[begin Material shown]
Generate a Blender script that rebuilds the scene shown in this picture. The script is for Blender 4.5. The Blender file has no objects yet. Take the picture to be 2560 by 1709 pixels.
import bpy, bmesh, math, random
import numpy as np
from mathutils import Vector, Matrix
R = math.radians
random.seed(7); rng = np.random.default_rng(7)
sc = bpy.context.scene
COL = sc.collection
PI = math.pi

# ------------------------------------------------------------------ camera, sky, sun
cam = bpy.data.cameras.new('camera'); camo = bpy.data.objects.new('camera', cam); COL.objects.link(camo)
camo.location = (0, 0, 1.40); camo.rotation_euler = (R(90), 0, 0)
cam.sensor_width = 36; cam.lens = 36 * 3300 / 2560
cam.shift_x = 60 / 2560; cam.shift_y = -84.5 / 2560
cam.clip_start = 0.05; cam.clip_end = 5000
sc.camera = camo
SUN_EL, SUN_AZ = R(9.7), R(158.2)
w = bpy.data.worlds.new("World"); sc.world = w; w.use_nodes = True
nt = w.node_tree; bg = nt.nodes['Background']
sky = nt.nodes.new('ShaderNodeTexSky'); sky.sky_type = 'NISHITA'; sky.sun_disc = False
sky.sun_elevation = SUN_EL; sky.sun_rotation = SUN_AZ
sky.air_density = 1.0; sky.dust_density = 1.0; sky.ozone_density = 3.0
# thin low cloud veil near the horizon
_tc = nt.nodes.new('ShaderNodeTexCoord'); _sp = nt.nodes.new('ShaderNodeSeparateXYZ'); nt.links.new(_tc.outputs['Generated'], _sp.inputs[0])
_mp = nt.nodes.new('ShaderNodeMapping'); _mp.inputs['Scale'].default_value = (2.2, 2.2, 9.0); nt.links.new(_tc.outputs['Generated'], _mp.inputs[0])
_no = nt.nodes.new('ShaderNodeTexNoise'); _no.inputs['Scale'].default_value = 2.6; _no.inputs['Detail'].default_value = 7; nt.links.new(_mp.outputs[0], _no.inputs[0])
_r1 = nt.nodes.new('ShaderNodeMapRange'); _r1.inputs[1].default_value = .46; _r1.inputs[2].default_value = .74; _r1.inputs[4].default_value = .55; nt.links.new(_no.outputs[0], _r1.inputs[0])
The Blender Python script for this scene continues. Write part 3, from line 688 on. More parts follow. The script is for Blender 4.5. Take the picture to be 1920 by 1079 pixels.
[end Material shown]
Task to complete: Print only the lines from the top of the data above down to the line holding "PI = math.pi", inclusive.

Exercise output:
Generate a Blender script that rebuilds the scene shown in this picture. The script is for Blender 4.5. The Blender file has no objects yet. Take the picture to be 2560 by 1709 pixels.
import bpy, bmesh, math, random
import numpy as np
from mathutils import Vector, Matrix
R = math.radians
random.seed(7); rng = np.random.default_rng(7)
sc = bpy.context.scene
COL = sc.collection
PI = math.pi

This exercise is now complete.